Brace yourself folks.  I’m about to shatter the illusion you have of me that I’m perfect.

Yes, it’s true I’m a flawed soul.  I’m plenty okay with this but I’m afraid of the devastating effect this news will have on you.

I hope I have not ruined your holiday season.  I am truly sorry.

What’s that?

None of you even entertained the idea that I was perfect?

Well okay then.  Hmm, I have to say I’m a little surprised and mildly shocked but….none of you?

Well let’s just move right along shall we.

soft pretzelsThe flaw that I was about to shock you with is my failure to live in the present.  I tend to put on my rose color glasses over how things were in the past and get super jazzed about how I think things will be in the future.  Note: using the term super jazzed often does not constitute as a flaw.

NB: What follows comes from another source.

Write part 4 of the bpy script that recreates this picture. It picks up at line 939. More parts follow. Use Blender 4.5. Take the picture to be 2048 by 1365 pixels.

I’m sure we all do this but it erks me so much when I catch myself dismissing something that I will surely look back on with joy but at the moment comparing it to our past.  Just enjoy now Jen, you big dummy.  That’s what I yell in my head.

I have to remind myself that things weren’t alway perfect.  That cute first apartment together, remember the ceiling fell in.  The phone never worked, the kitchen was pretty non-existent and the trolley shook the whole place every 10 minutes.  Let’s not forget the squirrel break-in.  He wrecked the whole place.  When Adam came home he thought maybe I was in a mad dash to get to work because I was late.  It wasn’t until he found the hole in the screen and squirrel bathroom evidence that he thought possibly it wasn’t me.  Possibly?  Really?